Isabel Allende
in conversation with Javier Zamora
Celebrating the release of
The Wind Knows My Name
Wednesday, June 14, 2023
“Spanning the 1930s to the present day, this masterly exploration of migration and belonging from the author of Violeta tracks the paths of two children in the wake of Kristallnacht and Trump’s family separation policy.”
“This powerful and moving novel from the New York Times bestselling author of A Long Petal of the Sea and Violeta weaves together past and present, tracing the ripple effects of war and immigration on one child in Europe in 1938 and another in the United States in 2019.”
Vienna, 1938. Samuel Adler is five years old when his father disappears during Kristallnacht — the night his family loses everything. As her child’s safety becomes ever harder to guarantee, Samuel’s mother secures a spot for him on a Kindertransport train out of Nazi-occupied Austria to England. He boards alone, carrying nothing but a change of clothes and his violin.
Arizona, 2019. Eight decades later, Anita Díaz and her mother board another train, fleeing looming danger in El Salvador and seeking refuge in the United States. But their arrival coincides with the new family separation policy, and seven-year-old Anita finds herself alone at a camp in Nogales. She escapes her tenuous reality through her trips to Azabahar, a magical world of the imagination. Meanwhile, Selena Durán, a young social worker, enlists the help of a successful lawyer in hopes of tracking down Anita’s mother.
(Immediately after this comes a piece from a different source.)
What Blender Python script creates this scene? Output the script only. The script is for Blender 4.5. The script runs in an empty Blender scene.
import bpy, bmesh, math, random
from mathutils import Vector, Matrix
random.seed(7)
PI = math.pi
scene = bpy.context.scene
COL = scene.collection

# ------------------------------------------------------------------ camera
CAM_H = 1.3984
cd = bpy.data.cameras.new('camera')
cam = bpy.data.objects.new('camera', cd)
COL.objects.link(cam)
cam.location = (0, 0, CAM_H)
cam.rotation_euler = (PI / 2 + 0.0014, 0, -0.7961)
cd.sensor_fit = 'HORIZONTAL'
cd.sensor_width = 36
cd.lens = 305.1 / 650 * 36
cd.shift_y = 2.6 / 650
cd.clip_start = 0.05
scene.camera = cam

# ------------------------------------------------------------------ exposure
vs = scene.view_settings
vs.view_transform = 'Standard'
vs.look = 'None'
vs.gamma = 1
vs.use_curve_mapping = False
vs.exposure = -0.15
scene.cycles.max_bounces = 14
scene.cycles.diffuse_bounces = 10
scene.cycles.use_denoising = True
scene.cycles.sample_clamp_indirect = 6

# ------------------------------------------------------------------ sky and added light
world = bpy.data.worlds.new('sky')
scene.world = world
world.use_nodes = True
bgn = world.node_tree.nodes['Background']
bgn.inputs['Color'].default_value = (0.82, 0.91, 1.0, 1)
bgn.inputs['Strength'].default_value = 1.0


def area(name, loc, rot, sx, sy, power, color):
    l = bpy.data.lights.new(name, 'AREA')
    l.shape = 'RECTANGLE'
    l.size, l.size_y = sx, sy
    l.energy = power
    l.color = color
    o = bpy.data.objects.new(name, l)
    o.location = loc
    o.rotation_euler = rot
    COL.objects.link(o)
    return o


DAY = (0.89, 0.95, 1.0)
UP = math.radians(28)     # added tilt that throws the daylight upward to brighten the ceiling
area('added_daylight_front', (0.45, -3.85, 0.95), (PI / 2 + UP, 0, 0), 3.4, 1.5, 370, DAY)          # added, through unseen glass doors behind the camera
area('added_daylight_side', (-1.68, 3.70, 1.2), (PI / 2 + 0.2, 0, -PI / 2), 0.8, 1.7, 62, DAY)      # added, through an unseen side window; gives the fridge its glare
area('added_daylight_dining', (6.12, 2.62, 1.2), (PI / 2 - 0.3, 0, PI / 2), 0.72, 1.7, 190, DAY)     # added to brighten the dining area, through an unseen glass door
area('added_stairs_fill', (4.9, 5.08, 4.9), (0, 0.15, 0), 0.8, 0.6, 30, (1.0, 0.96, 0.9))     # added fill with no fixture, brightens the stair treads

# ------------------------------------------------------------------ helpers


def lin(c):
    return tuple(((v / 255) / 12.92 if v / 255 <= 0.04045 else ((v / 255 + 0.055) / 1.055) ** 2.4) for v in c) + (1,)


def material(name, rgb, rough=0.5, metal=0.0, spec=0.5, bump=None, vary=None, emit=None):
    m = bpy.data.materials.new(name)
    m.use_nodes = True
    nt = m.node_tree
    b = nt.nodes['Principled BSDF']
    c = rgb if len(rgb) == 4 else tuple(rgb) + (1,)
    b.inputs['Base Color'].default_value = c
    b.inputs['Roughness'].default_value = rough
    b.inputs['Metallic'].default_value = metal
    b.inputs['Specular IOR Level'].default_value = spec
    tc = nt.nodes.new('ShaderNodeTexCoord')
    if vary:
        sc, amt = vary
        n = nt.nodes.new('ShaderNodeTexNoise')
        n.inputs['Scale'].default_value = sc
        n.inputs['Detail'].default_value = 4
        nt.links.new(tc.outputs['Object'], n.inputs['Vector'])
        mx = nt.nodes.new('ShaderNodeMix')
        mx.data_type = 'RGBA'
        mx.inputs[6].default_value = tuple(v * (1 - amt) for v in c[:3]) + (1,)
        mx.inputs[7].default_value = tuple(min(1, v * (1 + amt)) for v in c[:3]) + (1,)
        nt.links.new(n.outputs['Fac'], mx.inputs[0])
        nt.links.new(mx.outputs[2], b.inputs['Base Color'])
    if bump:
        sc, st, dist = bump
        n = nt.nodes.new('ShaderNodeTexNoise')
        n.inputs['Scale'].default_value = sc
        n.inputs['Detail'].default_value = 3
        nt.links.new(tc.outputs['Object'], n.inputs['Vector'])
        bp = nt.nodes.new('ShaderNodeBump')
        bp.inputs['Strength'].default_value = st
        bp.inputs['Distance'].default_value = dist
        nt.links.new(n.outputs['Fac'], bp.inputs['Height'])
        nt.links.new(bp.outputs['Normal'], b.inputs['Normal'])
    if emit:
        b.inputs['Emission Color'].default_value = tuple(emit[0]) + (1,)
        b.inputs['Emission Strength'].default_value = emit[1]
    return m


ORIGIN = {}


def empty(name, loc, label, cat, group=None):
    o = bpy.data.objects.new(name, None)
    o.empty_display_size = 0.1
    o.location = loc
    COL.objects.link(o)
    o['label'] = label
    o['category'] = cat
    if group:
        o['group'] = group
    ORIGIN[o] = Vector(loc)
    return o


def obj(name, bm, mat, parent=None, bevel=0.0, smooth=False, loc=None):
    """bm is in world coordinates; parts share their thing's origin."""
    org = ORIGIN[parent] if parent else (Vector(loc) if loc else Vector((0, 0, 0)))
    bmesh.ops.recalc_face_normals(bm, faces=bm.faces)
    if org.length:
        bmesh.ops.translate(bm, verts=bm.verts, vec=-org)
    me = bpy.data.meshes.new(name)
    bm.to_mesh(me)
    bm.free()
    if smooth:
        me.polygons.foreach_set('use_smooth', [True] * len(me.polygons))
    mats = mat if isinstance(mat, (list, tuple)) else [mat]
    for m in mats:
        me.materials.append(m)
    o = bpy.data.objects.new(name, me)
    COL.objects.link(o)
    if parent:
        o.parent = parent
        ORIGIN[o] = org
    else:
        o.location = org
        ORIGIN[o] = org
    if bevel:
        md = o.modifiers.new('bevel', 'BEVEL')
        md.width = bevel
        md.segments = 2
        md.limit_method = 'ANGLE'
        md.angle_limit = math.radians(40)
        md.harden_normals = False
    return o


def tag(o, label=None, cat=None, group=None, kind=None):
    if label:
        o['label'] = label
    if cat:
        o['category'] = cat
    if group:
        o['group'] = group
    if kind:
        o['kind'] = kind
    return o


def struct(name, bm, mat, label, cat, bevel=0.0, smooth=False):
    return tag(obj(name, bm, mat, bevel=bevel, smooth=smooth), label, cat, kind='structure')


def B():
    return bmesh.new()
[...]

Intertwining past and present, The Wind Knows My Name tells the tale of these two unforgettable characters, both in search of family and home. It is both a testament to the sacrifices that parents make and a love letter to the children who survive the most unfathomable dangers — and never stop dreaming.
About Isabel
Isabel Allende is the author of a number of bestselling and critically acclaimed books, including Violeta, A Long Petal of the Sea, The House of the Spirits, Of Love and Shadows, Eva Luna, and Paula. Her books have been translated into more than forty-two languages and have sold more than seventy-four million copies worldwide. She lives in California.
About Javier
Javier Zamora was born in El Salvador in 1990. His father fled the country when he was one, and his mother when he was about to turn five. Both parents’ migrations were caused by the U.S.-funded Salvadoran Civil War. When he was nine Javier migrated through Guatemala, Mexico, and the Sonoran Desert. His debut poetry collection, Unaccompanied, explores the impact of the war and immigration on his family. Zamora has been a Stegner Fellow at Stanford and a Radcliffe Fellow at Harvard and holds fellowships from the National Endowment for the Arts and the Poetry Foundation.